Only a small number of stocks showed negative movement in the German Dax and in the U.K. Ftse. In the U.K., some companies rallied from the first minutes of trading. Two of those companies were BHP Billiton and Anglo American, which rose more 5% as the price of metal rallied sharply during European trading hours. In Germany, Adidas also rose sharply after its fourth quarter results beat analysts’ estimates. Metro and Commerzbank were among the top gainers in the Dax index, even though yesterday these two companies were among the biggest decliners.

Two important news items for the future of U.S. car manufacturers appeared this morning. First, it was announced that one of Fiat’s top executive would be present in Washington to support its case for a Chrysler-Fiat alliance.
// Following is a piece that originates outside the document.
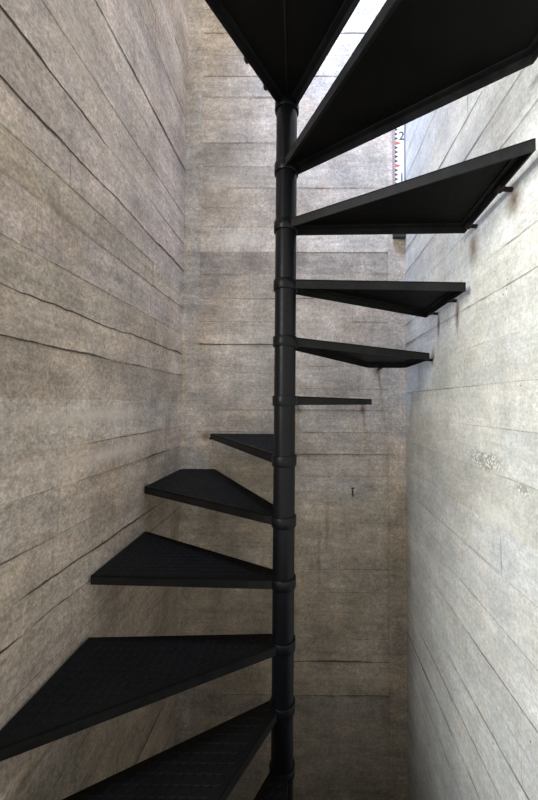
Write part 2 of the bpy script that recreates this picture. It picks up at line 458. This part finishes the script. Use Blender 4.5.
tread('stair_tread', 15, [(.551, .008), (.545, .325)], 0, 30, pins=((.535, .11, WR, .11),))
tread('stair_tread', 16, [(.546, .297), (.542, .60), (.360, .602)], 30, 60, pins=((.535, .33, WR, .33),))

# ------------------------------------------------------------------ levelling staff in the corner
M_WHITE = flat('staff_white', (.86, .83, .76, 1)); M_RED = flat('staff_red', (.72, .12, .08, 1)); M_BLK = flat('staff_black', (.02, .02, .022, 1))
M_ORG = flat('staff_edge', (.42, .30, .27, 1)); M_GRY = flat('staff_alloy', (.25, .24, .24, 1), .4)
SX0, SX1, SZ0, SZ1 = .5085, .5685, .876, 2.1
yb_ = WB*S-.007; yf_ = yb_-.022
staff = bpy.data.objects.new('levelling_staff', None); COL.objects.link(staff)
staff.location = V((SX0+SX1)/2, WB-.02, SZ0-.02)
staff['label'] = 'white levelling staff with black teeth and red arrow marks, upright in the back right corner'
staff['category'] = 'measuring staff'
bm = bmesh.new()
x0, x1 = SX0*S, SX1*S; z0, z1 = SZ0*S+EYE, SZ1*S+EYE
prism(bm, [(x0, yf_), (x1, yf_), (x1, yb_), (x0, yb_)], z0, z1)
body = link('staff_body', bm, M_WHITE, staff)
bm = bmesh.new(); prism(bm, [(x0, yf_-.002), (x0+.009, yf_-.002), (x0+.009, yb_-.002), (x0-.001, yb_-.002)], z0, z1)
link('edge_strip', bm, M_ORG, staff)['label'] = 'dull reddish edge strip'
bm = bmesh.new(); prism(bm, [(x1-.006, yf_-.002), (x1+.001, yf_-.002), (x1+.001, yb_-.002), (x1-.006, yb_-.002)], z0, z1)
link('edge_strip', bm, M_GRY, staff)['label'] = 'grey metal edge strip'
bm = bmesh.new(); prism(bm, [(x0-.002, yf_-.003), (x1+.002, yf_-.003), (x1+.002, yb_), (x0-.002, yb_)], z0-.022, z0)
bmesh.ops.bevel(bm, geom=bm.edges[:], offset=.002, segments=2, affect='EDGES')
link('foot_cap', bm, M_BLK, staff)['label'] = 'black foot cap'
def arrow(bm, zc, L, h):
    a = [(x0+.009, zc-h), (x0+.009+L, zc), (x0+.009, zc+h)]
    f = [bm.verts.new((x, yf_-.0012, z)) for x, z in a]; g = [bm.verts.new((x, yf_+.0005, z)) for x, z in a]
    bm.faces.new(f); 
    for i in range(3): bm.faces.new((f[i], g[i], g[(i+1) % 3], f[(i+1) % 3]))
zr = 1.355*S+EYE                # height of one red mark
step = .1205*S/5
for i in range(-26, 32):
    z = zr+i*step
    if z < z0+.012 or z > z1-.012: continue
    bm = bmesh.new()
    if i % 5 == 0:
        arrow(bm, z, .034, .0115); link('arrow_mark', bm, M_RED, body)['label'] = 'red arrow mark'
    else:
        arrow(bm, z, .017, .0095); link('tooth_mark', bm, M_BLK, body)['label'] = 'black triangular tooth mark'
def numeral(ch, x, z, size):
    cu = bpy.data.curves.new('numeral', 'FONT'); cu.body = ch; cu.size = size; cu.extrude = .0006
    t = bpy.data.objects.new('tmp_numeral', cu); COL.objects.link(t)
    bpy.context.view_layer.update()
    me = bpy.data.meshes.new_from_object(t.evaluated_get(bpy.context.evaluated_depsgraph_get()))
    bpy.data.objects.remove(t); bpy.data.curves.remove(cu)
    me.transform(Matrix.Translation((x, yf_-.0008, z)) @ Matrix.Rotation(math.pi/2, 4, 'X'))
    me.name = 'numeral'; me.materials.clear(); me.materials.append(M_BLK)
    o = bpy.data.objects.new('numeral', me); COL.objects.link(o); o.parent = body
    o.location = -total_loc(body)
for ch, dz in (('2', .02), ('1', -.228)):
    numeral(ch, x0+.030, zr+dz, .07)

# ------------------------------------------------------------------ nail left in the back wall
bm = bmesh.new()
p = V(.30, WB, -.432)
tube(bm, p+Vector((0, .01, 0)), p+Vector((0, -.006, -.001)), .0035, 10)
tube(bm, p+Vector((0, -.005, 0)), p+Vector((.001, -.008, -.045)), .0032, 10)
tube(bm, p+Vector((-.010, -.006, .001)), p+Vector((.010, -.006, .002)), .0035, 10)
nail = link('nail', bm, M_BLK)
nail['label'] = 'small black T-shaped nail in the back wall right of the pole'
nail['category'] = 'nail'

# ------------------------------------------------------------------ camera
F, CX, CY, PITCH, ROLL, YAW = 331.53, 306.08, 391.56, .03489, -.00514, -.00528
cam = bpy.data.cameras.new('camera'); co = bpy.data.objects.new('camera', cam); COL.objects.link(co)
cam.sensor_fit = 'AUTO'; cam.sensor_width = 36; cam.lens = F/800*36
cam.shift_x = (269-CX)/800; cam.shift_y = (CY-400)/800
cam.clip_start = .02
cy, sy, cp, sp, cr, sr = math.cos(YAW), math.sin(YAW), math.cos(PITCH), math.sin(PITCH), math.cos(ROLL), math.sin(ROLL)
Rv = Vector((cy, -sy, 0)); Fh = Vector((sy, cy, 0)); Z = Vector((0, 0, 1))
Fw = Fh*cp+Z*sp; Uv = Z*cp-Fh*sp
R2 = Rv*cr-Uv*sr; U2 = Rv*sr+Uv*cr
M = Matrix((R2, U2, -Fw)).transposed().to_4x4(); M.translation = V(.06947, -1, 0)
co.matrix_world = M
SC.camera = co

# ------------------------------------------------------------------ light
def area(name, loc, target, sx, sy, power, col, spread=180):
    L = bpy.data.lights.new(name, 'AREA'); L.shape = 'RECTANGLE'; L.size = sx; L.size_y = sy; L.energy = power; L.color = col
    o = bpy.data.objects.new(name, L); COL.objects.link(o); o.location = loc
    o.rotation_euler = (Vector(target)-Vector(loc)).to_track_quat('-Z', 'Y').to_euler()
    L.spread = math.radians(spread)
    return o
area('window_light', (-2.3, -2.2, 3.2), (.64, .1, 2.1), 1.3, 1.8, 165, (.96, .985, 1.0))
area('sky_opening_light', (-.1, .1, 7.0), (-.1, .2, 0), 1.1, 1.1, 40, (.95, .96, 1.0))
area('skylight_light', (.10, .10, 5.6), (.60, .79, 3.45), .35, .35, 19, (.42, .58, 1.0), 75)
w = bpy.data.worlds.new('world'); SC.world = w; w.use_nodes = True
bg = w.node_tree.nodes['Background']; bg.inputs[0].default_value = (1.0, .98, .95, 1); bg.inputs[1].default_value = .9
SC.view_settings.view_transform = 'Standard'
SC.view_settings.exposure = 0.12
Fiat is looking for a 35% stake in the U.S. car manufacturer, to allow it to access its line of small and eco-friendly cars, something that is missing from Chrysler’s sales force. Even though Chrysler is now surviving on the government’s money, Cerberus Capital Management (80.1%), a private equity firm, and Daimler AG (19.9%), the makers of the Mercedes cars, own the company. In addition, a possible partnership with Fiat would open the doors for a new market for Chrysler: Europe.

GM, the other company that struggles to survive on government loans, is looking for possible bidders for Saab. Unconfirmed sources have said there are five possible bidders for the Swedish company. In case GM fails to sell the company, the Swedish government already announced its plan to guarantee Saab’s loans. It looks like now, the only headache GM has in Europe is Opel, the German manufacturer. 
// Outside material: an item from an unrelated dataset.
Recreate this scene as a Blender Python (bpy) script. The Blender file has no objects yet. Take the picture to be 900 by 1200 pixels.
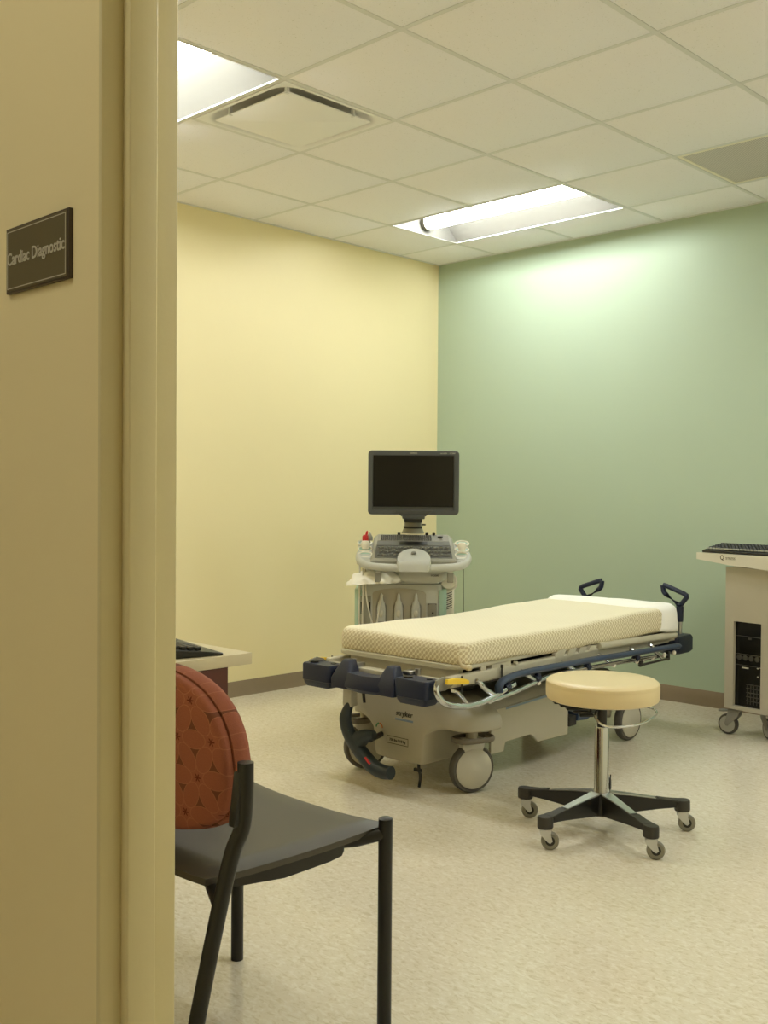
import bpy, bmesh, math, random
from mathutils import Vector, Matrix
PI = math.pi
random.seed(4)
SC = bpy.context.scene
COL = SC.collection

# ------------------------------------------------------------------ materials
def lin(c):
    return tuple(((v/255)/12.92 if v/255 <= .04045 else ((v/255+.055)/1.055)**2.4) for v in c)
def new_mat(name):
    m = bpy.data.materials.new(name); m.use_nodes = True
    nt = m.node_tree; b = nt.nodes['Principled BSDF']
    return m, nt, b
def mat(name, rgb, rough=.5, metal=0, spec=.5, bump=0, bscale=200, vary=0, vscale=20, coat=0):
    m, nt, b = new_mat(name)
    c = lin(rgb)
    b.inputs['Base Color'].default_value = (*c, 1)
    b.inputs['Roughness'].default_value = rough
    b.inputs['Metallic'].default_value = metal
    b.inputs['Specular IOR Level'].default_value = spec
    b.inputs['Coat Weight'].default_value = coat
    tc = nt.nodes.new('ShaderNodeTexCoord')
    if vary:
        n = nt.nodes.new('ShaderNodeTexNoise'); n.inputs['Scale'].default_value = vscale; n.inputs['Detail'].default_value = 4
        nt.links.new(tc.outputs['Object'], n.inputs['Vector'])
        mx = nt.nodes.new('ShaderNodeMix'); mx.data_type = 'RGBA'
        mx.inputs['A'].default_value = (*[v*(1-vary) for v in c], 1)
        mx.inputs['B'].default_value = (*[min(1, v*(1+vary)) for v in c], 1)
        nt.links.new(n.outputs['Fac'], mx.inputs['Factor']); nt.links.new(mx.outputs['Result'], b.inputs['Base Color'])
    if bump:
        n = nt.nodes.new('ShaderNodeTexNoise'); n.inputs['Scale'].default_value = bscale; n.inputs['Detail'].default_value = 3
        nt.links.new(tc.outputs['Object'], n.inputs['Vector'])
        bp = nt.nodes.new('ShaderNodeBump'); bp.inputs['Strength'].default_value = bump; bp.inputs['Distance'].default_value = .002
        nt.links.new(n.outputs['Fac'], bp.inputs['Height']); nt.links.new(bp.outputs['Normal'], b.inputs['Normal'])
    return m
def emit(name, rgb, strength):
    m, nt, b = new_mat(name)
    b.inputs['Base Color'].default_value = (.8, .8, .8, 1)
    b.inputs['Emission Color'].default_value = (*rgb, 1)
    b.inputs['Emission Strength'].default_value = strength
    return m

class NX:
    """tiny expression helper for shader math"""
    def __init__(s, nt): s.nt = nt
    def op(s, o, *a):
        n = s.nt.nodes.new('ShaderNodeMath'); n.operation = o
        for i, v in enumerate(a):
            if isinstance(v, (int, float)): n.inputs[i].default_value = v
            else: s.nt.links.new(v, n.inputs[i])
        return n.outputs[0]
    def add(s, a, b): return s.op('ADD', a, b)
    def sub(s, a, b): return s.op('SUBTRACT', a, b)
    def mul(s, a, b): return s.op('MULTIPLY', a, b)
    def lt(s, a, b): return s.op('LESS_THAN', a, b)
    def cfr(s, a): return s.sub(s.op('FRACT', s.add(a, .5)), .5)
    def ss(s, v, lo, hi, a=0., b=1.):
        n = s.nt.nodes.new('ShaderNodeMapRange'); n.interpolation_type = 'SMOOTHSTEP'
        s.nt.links.new(v, n.inputs[0])
        for i, q in zip((1, 2, 3, 4), (lo, hi, a, b)): n.inputs[i].default_value = q
        return n.outputs[0]
    def mix(s, f, a, b):
        n = s.nt.nodes.new('ShaderNodeMix'); n.data_type = 'RGBA'
        if isinstance(f, (int, float)): n.inputs['Factor'].default_value = f
        else: s.nt.links.new(f, n.inputs['Factor'])
        for k, v in (('A', a), ('B', b)):
            if isinstance(v, tuple): n.inputs[k].default_value = (*v, 1)
            else: s.nt.links.new(v, n.inputs[k])
        return n.outputs['Result']
    def noise(s, vec, scale, detail=2, rough=.5, dist=0):
        n = s.nt.nodes.new('ShaderNodeTexNoise'); n.inputs['Scale'].default_value = scale
        n.inputs['Detail'].default_value = detail; n.inputs['Roughness'].default_value = rough; n.inputs['Distortion'].default_value = dist
        s.nt.links.new(vec, n.inputs['Vector']); return n.outputs['Fac']
    def coord(s, which='Object'):
        return s.nt.nodes.new('ShaderNodeTexCoord').outputs[which]
    def sep(s, v):
        n = s.nt.nodes.new('ShaderNodeSeparateXYZ'); s.nt.links.new(v, n.inputs[0]); return n.outputs
    def comb(s, x, y, z=0.):
        n = s.nt.nodes.new('ShaderNodeCombineXYZ')
        for i, v in enumerate((x, y, z)):
            if isinstance(v, (int, float)): n.inputs[i].default_value = v
            else: s.nt.links.new(v, n.inputs[i])
        return n.outputs[0]
    def mapping(s, v, rot=0., scale=(1, 1, 1)):
        n = s.nt.nodes.new('ShaderNodeMapping'); n.inputs['Rotation'].default_value = (0, 0, rot); n.inputs['Scale'].default_value = scale
        s.nt.links.new(v, n.inputs['Vector']); return n.outputs[0]
    def bump(s, h, b, strength, dist=.002):
        n = s.nt.nodes.new('ShaderNodeBump'); n.inputs['Strength'].default_value = strength; n.inputs['Distance'].default_value = dist
        s.nt.links.new(h, n.inputs['Height']); s.nt.links.new(n.outputs[0], b.inputs['Normal'])

def floor_mat():
    m, nt, b = new_mat('speckled_vinyl_tile'); x = NX(nt); v = x.coord()
    sx, sy, _ = x.sep(v)
    T = .3048
    # alternate chip direction tile by tile
    ti = x.op('FLOOR', x.mul(x.add(sx, .13), 1/T)); tj = x.op('FLOOR', x.mul(x.add(sy, .05), 1/T))
    par = x.op('FRACT', x.mul(x.add(ti, tj), .5)); par = x.lt(.25, par)
    base = None
    a = x.noise(x.mapping(v, .35, (42, 84, 42)), 1, 4, .6, .9)
    c = x.noise(x.mapping(v, 1.05, (42, 84, 42)), 1, 4, .6, .9)
    f = x.add(x.mul(a, par), x.mul(c, x.sub(1, par)))
    wide = x.noise(v, 1.3, 2)
    col = x.mix(x.ss(f, .52, .62), lin((224, 215, 197)), lin((232, 225, 211)))
    col = x.mix(x.ss(f, .46, .36), col, lin((211, 200, 176)))
    f2 = x.noise(x.mapping(v, .8, (55, 120, 40)), 1, 2, .5, .4)
    col = x.mix(x.mul(x.ss(f2, .64, .72), .4), col, lin((190, 173, 146)))
    col = x.mix(x.mul(x.ss(wide, .35, .7), .10), col, lin((196, 182, 150)))
    gx = x.op('ABSOLUTE', x.cfr(x.mul(x.add(sx, .13), 1/T))); gy = x.op('ABSOLUTE', x.cfr(x.mul(x.add(sy, .05), 1/T)))
    # cfr peaks at +-.5 on the joints
    j = x.op('MAXIMUM', x.ss(gx, .4965, .499), x.ss(gy, .4965, .499))
    col = x.mix(x.mul(j, .10), col, lin((140, 120, 84)))
    nt.links.new(col, b.inputs['Base Color'])
    r = x.ss(x.noise(v, 1.2, 2), .3, .7, .15, .22); nt.links.new(r, b.inputs['Roughness'])
    b.inputs['Specular IOR Level'].default_value = .5
    x.bump(x.mul(f, .2), b, .04, .002)
    return m
def tile_mat():
    m, nt, b = new_mat('mineral_fibre_tile'); x = NX(nt); v = x.coord()
    n = x.noise(v, 160, 3, .6); n2 = x.noise(v, 420, 2)
    col = x.mix(x.ss(n, .63, .74), lin((236, 235, 242)), lin((200, 200, 200)))
    nt.links.new(col, b.inputs['Base Color']); b.inputs['Roughness'].default_value = .9
    b.inputs['Specular IOR Level'].default_value = .2
    x.bump(x.add(n, n2), b, .25, .003)
    return m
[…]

The car sales of GM and Chrysler plunged 50% in February, following a similar decline in the previous months.

Tonight, the Nikkei added 61.24 points (0.85%) to 7,290.96. The Australian S&P declined 52.80 points (1.64%) to 3,166.40. The U.K. Ftse rose 59.33 points (1.69%) to 3,571.42, while the German Dax gained 64.83 points (1.76%) to 3,755.55

Crude oil continues to decline, as the world’s fundamentals are deteriorating. Crude oil for April delivery fell $0.40 to $41.25

Gold lost some of its appeal as a safe haven, as the pair plunged from $1000. Bullion for immediate delivery gained $1.20 to $914.80.